Data lines:
○ ○ ○ ○ ○ ○ ○
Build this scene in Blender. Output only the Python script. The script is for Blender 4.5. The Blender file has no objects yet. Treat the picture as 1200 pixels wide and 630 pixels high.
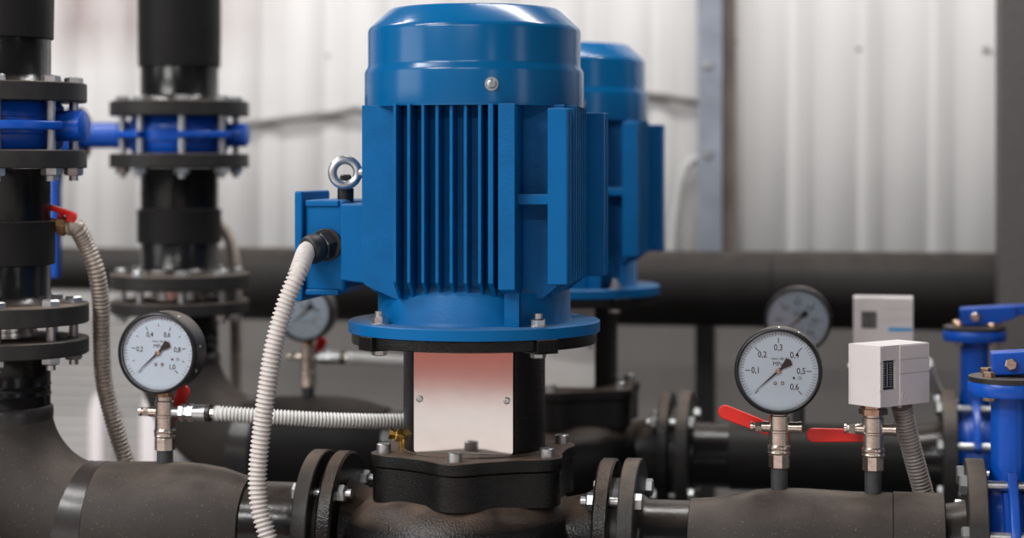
import bpy, bmesh, math, random
from mathutils import Vector, Matrix
random.seed(7)
PI = math.pi
SC = bpy.context.scene
COL = SC.collection

# ------------------------------------------------------------------ camera set-up (metres)
ZC = 1.10                       # height of the camera above the plant-room floor
YAW = math.radians(10.4)
CX, CY = 0.532, -2.607
FPX = 2230.0
CO, SI = math.cos(YAW), math.sin(YAW)
AX = ZC - 0.515                 # height of the pump / pipe axis


def at(px, py, Y):
    """point of the plane y = Y that the photograph shows at pixel px, py"""
    t = (px - 600) / FPX
    d = (Y - CY) / (CO + t * SI)
    return Vector((CX - SI * d + CO * t * d, Y, ZC - (py - 195) / FPX * d))


def zz(dz):
    return ZC + dz


# ------------------------------------------------------------------ materials
def nd(nt, kind, **kw):
    n = nt.nodes.new(kind)
    for k, v in kw.items():
        setattr(n, k, v)
    return n


MATS = {}


def mat(name, col, rough=0.5, metal=0.0, var=0.0, vscale=30, bump=0.0, bscale=200, dust=0.0,
        dustcol=(0.25, 0.185, 0.14), coat=0.0, spec=0.5, rvar=0.0, speck=0.0):
    m = bpy.data.materials.new(name)
    m.use_nodes = True
    nt = m.node_tree
    b = nt.nodes['Principled BSDF']
    b.inputs['Base Color'].default_value = (*col, 1)
    b.inputs['Roughness'].default_value = rough
    b.inputs['Metallic'].default_value = metal
    b.inputs['Specular IOR Level'].default_value = spec
    b.inputs['Coat Weight'].default_value = coat
    b.inputs['Coat Roughness'].default_value = 0.15
    L = nt.links.new
    tc = nd(nt, 'ShaderNodeTexCoord')
    cur = None
    if var > 0:
        n = nd(nt, 'ShaderNodeTexNoise')
        n.inputs['Scale'].default_value = vscale
        n.inputs['Detail'].default_value = 6
        L(tc.outputs['Object'], n.inputs['Vector'])
        r = nd(nt, 'ShaderNodeMapRange')
        r.inputs[1].default_value = 0.3
        r.inputs[2].default_value = 0.7
        r.inputs[3].default_value = 1 - var
        r.inputs[4].default_value = 1 + var
        L(n.outputs['Fac'], r.inputs[0])
        mx = nd(nt, 'ShaderNodeVectorMath', operation='SCALE')
        mx.inputs[0].default_value = col
        L(r.outputs[0], mx.inputs['Scale'])
        cur = mx.outputs[0]
        if rvar > 0:
            rr = nd(nt, 'ShaderNodeMapRange')
            rr.inputs[1].default_value = 0.3
            rr.inputs[2].default_value = 0.7
            rr.inputs[3].default_value = max(0.02, rough - rvar)
            rr.inputs[4].default_value = min(1, rough + rvar)
            L(n.outputs['Fac'], rr.inputs[0])
            L(rr.outputs[0], b.inputs['Roughness'])
    if dust > 0:
        g = nd(nt, 'ShaderNodeNewGeometry')
        sx = nd(nt, 'ShaderNodeSeparateXYZ')
        L(g.outputs['Normal'], sx.inputs[0])
        r = nd(nt, 'ShaderNodeMapRange')
        r.inputs[1].default_value = 0.45
        r.inputs[2].default_value = 1.0
        r.inputs[3].default_value = 0.0
        r.inputs[4].default_value = dust
        L(sx.outputs['Z'], r.inputs[0])
        n2 = nd(nt, 'ShaderNodeTexNoise')
        n2.inputs['Scale'].default_value = 22
        n2.inputs['Detail'].default_value = 8
        L(tc.outputs['Object'], n2.inputs['Vector'])
        r2 = nd(nt, 'ShaderNodeMapRange')
        r2.inputs[1].default_value = 0.3
        r2.inputs[2].default_value = 0.68
        r2.inputs[3].default_value = 0.25
        r2.inputs[4].default_value = 1.0
        L(n2.outputs['Fac'], r2.inputs[0])
        mu = nd(nt, 'ShaderNodeMath', operation='MULTIPLY')
        L(r.outputs[0], mu.inputs[0])
        L(r2.outputs[0], mu.inputs[1])
        mix = nd(nt, 'ShaderNodeMix', data_type='RGBA')
        L(mu.outputs[0], mix.inputs['Factor'])
        if cur is not None:
            L(cur, mix.inputs['A'])
        else:
            mix.inputs['A'].default_value = (*col, 1)
        mix.inputs['B'].default_value = (*dustcol, 1)
        cur = mix.outputs['Result']
        rm = nd(nt, 'ShaderNodeMapRange')
        rm.inputs[3].default_value = rough
        rm.inputs[4].default_value = 0.85
        L(mu.outputs[0], rm.inputs[0])
        L(rm.outputs[0], b.inputs['Roughness'])
    if speck > 0:                                   # scattered pale grit
        n3 = nd(nt, 'ShaderNodeTexNoise')
        n3.inputs['Scale'].default_value = 420
        n3.inputs['Detail'].default_value = 2
        L(tc.outputs['Object'], n3.inputs['Vector'])
        r3 = nd(nt, 'ShaderNodeMapRange')
        r3.inputs[1].default_value = 0.66
        r3.inputs[2].default_value = 0.78
        r3.inputs[4].default_value = speck
        L(n3.outputs['Fac'], r3.inputs[0])
        mix = nd(nt, 'ShaderNodeMix', data_type='RGBA')
        L(r3.outputs[0], mix.inputs['Factor'])
        if cur is not None:
            L(cur, mix.inputs['A'])
        else:
            mix.inputs['A'].default_value = (*col, 1)
        mix.inputs['B'].default_value = (0.42, 0.36, 0.31, 1)
        cur = mix.outputs['Result']
    if cur is not None:
        L(cur, b.inputs['Base Color'])
    if bump > 0:
        n4 = nd(nt, 'ShaderNodeTexNoise')
        n4.inputs['Scale'].default_value = bscale
        n4.inputs['Detail'].default_value = 3
        L(tc.outputs['Object'], n4.inputs['Vector'])
        bp = nd(nt, 'ShaderNodeBump')
        bp.inputs['Strength'].default_value = bump
        bp.inputs['Distance'].default_value = 0.002
        L(n4.outputs['Fac'], bp.inputs['Height'])
        L(bp.outputs[0], b.inputs['Normal'])
    MATS[name] = m
    return m


M_BLUE = mat('motor_blue_enamel', (0.0, 0.102, 0.295), 0.38, spec=0.16, var=0.06, vscale=14, bump=0.10, bscale=260, dust=0.38,
             dustcol=(0.2, 0.27, 0.34))
M_BLUE_CAST = mat('motor_blue_cast', (0.0, 0.097, 0.278), 0.42, spec=0.16, var=0.10, vscale=30, bump=0.28, bscale=330, dust=0.5,
                  dustcol=(0.2, 0.25, 0.3))
M_COWL = mat('fan_cowl_blue_enamel', (0.0, 0.092, 0.252), 0.2, spec=0.36, var=0.04, vscale=6, bump=0.03, bscale=120)
M_VALVE = mat('valve_blue_epoxy', (0.002, 0.068, 0.40), 0.3, spec=0.35, var=0.1, vscale=24, bump=0.14, bscale=160, dust=0.2)
M_PUMP = mat('pump_black_cast_iron', (0.005, 0.0047, 0.0047), 0.24, var=0.2, vscale=40, bump=0.5, bscale=330, dust=0.85,
             dustcol=(0.16, 0.110, 0.082), spec=0.27)
M_PIPE = mat('pipe_black_gloss', (0.005, 0.005, 0.0055), 0.22, spec=0.3, var=0.25, vscale=18, bump=0.3, bscale=50, dust=0.25)
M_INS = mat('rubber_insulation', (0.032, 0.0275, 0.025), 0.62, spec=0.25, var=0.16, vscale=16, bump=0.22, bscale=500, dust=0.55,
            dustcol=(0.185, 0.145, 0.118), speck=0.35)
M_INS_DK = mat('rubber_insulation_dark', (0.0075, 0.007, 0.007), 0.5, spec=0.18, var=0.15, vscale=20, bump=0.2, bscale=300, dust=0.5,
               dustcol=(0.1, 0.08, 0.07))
M_TAPE = mat('black_tape', (0.022, 0.020, 0.021), 0.3, var=0.1, vscale=30, bump=0.12, bscale=60, dust=0.1)
M_FLANGE = mat('flange_grey_steel', (0.020, 0.019, 0.0187), 0.45, spec=0.28, var=0.22, vscale=45, bump=0.25, bscale=180, dust=0.8,
               dustcol=(0.20, 0.15, 0.115))
M_ZINC = mat('zinc_plated_steel', (0.50, 0.515, 0.52), 0.36, metal=1.0, var=0.12, vscale=60, bump=0.1, bscale=300)
M_NICKEL = mat('nickel_plated_brass', (0.56, 0.49, 0.43), 0.27, metal=1.0, var=0.14, vscale=70, bump=0.1, bscale=250)
M_BRASS = mat('yellow_brass', (0.76, 0.47, 0.13), 0.25, metal=1.0, var=0.1, vscale=70)
M_BRONZE = mat('dull_bronze', (0.30, 0.18, 0.09), 0.4, metal=1.0, var=0.25, vscale=90)
M_COPPER = mat('copper_brown_fitting', (0.42, 0.29, 0.21), 0.34, metal=1.0, var=0.25, vscale=80)
M_SS = mat('brushed_stainless', (0.72, 0.69, 0.67), 0.09, metal=1.0, var=0.03, vscale=40)
M_PLATE = mat('pale_matt_plate', (0.62, 0.60, 0.58), 0.45, var=0.05, vscale=30)
M_CHROME = mat('bright_steel', (0.72, 0.68, 0.66), 0.2, metal=1.0, var=0.1, vscale=60, bump=0.1, bscale=120)
M_COND = mat('white_pvc_conduit', (0.56, 0.52, 0.50), 0.5, spec=0.3, var=0.06, vscale=40, dust=0.15)
M_CONDG = mat('grey_pvc_conduit', (0.55, 0.55, 0.54), 0.45, var=0.06, vscale=40, dust=0.1)
M_CONDD = mat('grey_spiral_conduit', (0.30, 0.275, 0.26), 0.4, var=0.1, vscale=60, dust=0.2)
M_HOSE = mat('braided_metal_hose', (0.40, 0.345, 0.30), 0.5, metal=0.5, var=0.2, vscale=120, bump=0.3, bscale=500)
M_SWITCH = mat('warm_white_plastic', (0.63, 0.585, 0.585), 0.42, var=0.03, vscale=20, bump=0.03, bscale=400)
M_RED = mat('red_vinyl_grip', (0.72, 0.018, 0.012), 0.35, var=0.08, vscale=40)
M_DIAL = mat('dial_white', (0.70, 0.83, 0.97), 0.55, spec=0.2, var=0.015, vscale=30)
M_INK = mat('dial_ink', (0.015, 0.016, 0.02), 0.6, var=0.05, vscale=50)
M_CASE = mat('gauge_black_case', (0.022, 0.02, 0.019), 0.36, var=0.15, vscale=50, bump=0.12, bscale=300, dust=1.0,
             dustcol=(0.22, 0.165, 0.13))
M_BEZEL = mat('gauge_bezel', (0.010, 0.010, 0.011), 0.4, spec=0.35, var=0.1, vscale=50, bump=0.05, bscale=300)
M_BLACKPL = mat('black_plastic', (0.012, 0.012, 0.013), 0.38, var=0.15, vscale=60, dust=0.25)
M_STUB = mat('dark_primer_stub', (0.03, 0.031, 0.035), 0.6, var=0.25, vscale=80, bump=0.3, bscale=250)
M_STRIPE = mat('cyan_print', (0.0, 0.28, 0.6), 0.5, var=0.03, vscale=30)
M_HEADER = mat('header_insulation', (0.014, 0.0125, 0.012), 0.6, spec=0.25, var=0.15, vscale=12, bump=0.2, bscale=150, dust=0.4,
               dustcol=(0.12, 0.095, 0.08))
M_GALV = mat('galvanised_steel', (0.36, 0.40, 0.47), 0.42, metal=0.85, var=0.2, vscale=9, bump=0.1, bscale=60)
M_RUST = mat('brown_primer_steel', (0.17, 0.14, 0.125), 0.6, var=0.2, vscale=10)
M_POST = mat('charcoal_painted_post', (0.085, 0.078, 0.078), 0.55, var=0.08, vscale=60, bump=0.1, bscale=400)
M_CABLE = mat('grey_cable', (0.15, 0.14, 0.135), 0.5, var=0.1, vscale=40)
M_FLOOR = mat('concrete_floor', (0.6, 0.57, 0.55), 0.55, var=0.12, vscale=3, bump=0.1, bscale=40)
M_CEIL = mat('ceiling_grey', (0.2, 0.2, 0.2), 0.7, var=0.03, vscale=3)
M_ROOM = mat('far_wall_paint', (0.16, 0.155, 0.15), 0.6, var=0.04, vscale=3)
M_BRICK = mat('oxide_red_paint', (0.26, 0.055, 0.038), 0.6, var=0.12, vscale=4)
M_LAMP = mat('lamp_housing', (0.7, 0.7, 0.7), 0.4, var=0.02, vscale=10)
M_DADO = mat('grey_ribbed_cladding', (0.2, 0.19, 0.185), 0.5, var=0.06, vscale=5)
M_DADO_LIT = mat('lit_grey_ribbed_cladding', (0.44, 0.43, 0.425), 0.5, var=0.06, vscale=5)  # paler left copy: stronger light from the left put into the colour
M_BOUNCE_CUT = mat('dark_bounce_cut', (0.05, 0.048, 0.047), 0.6, var=0.1, vscale=6)
M_STRUT = mat('white_strut', (0.92, 0.86, 0.88), 0.5, var=0.03, vscale=8)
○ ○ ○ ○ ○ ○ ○
Instructions for the task:
Set the lines above down again, word for word, from the first through the one containing "COL = SC.collection"; pictures excluded.

Result of this exercise:
Build this scene in Blender. Output only the Python script. The script is for Blender 4.5. The Blender file has no objects yet. Treat the picture as 1200 pixels wide and 630 pixels high.
import bpy, bmesh, math, random
from mathutils import Vector, Matrix
random.seed(7)
PI = math.pi
SC = bpy.context.scene
COL = SC.collection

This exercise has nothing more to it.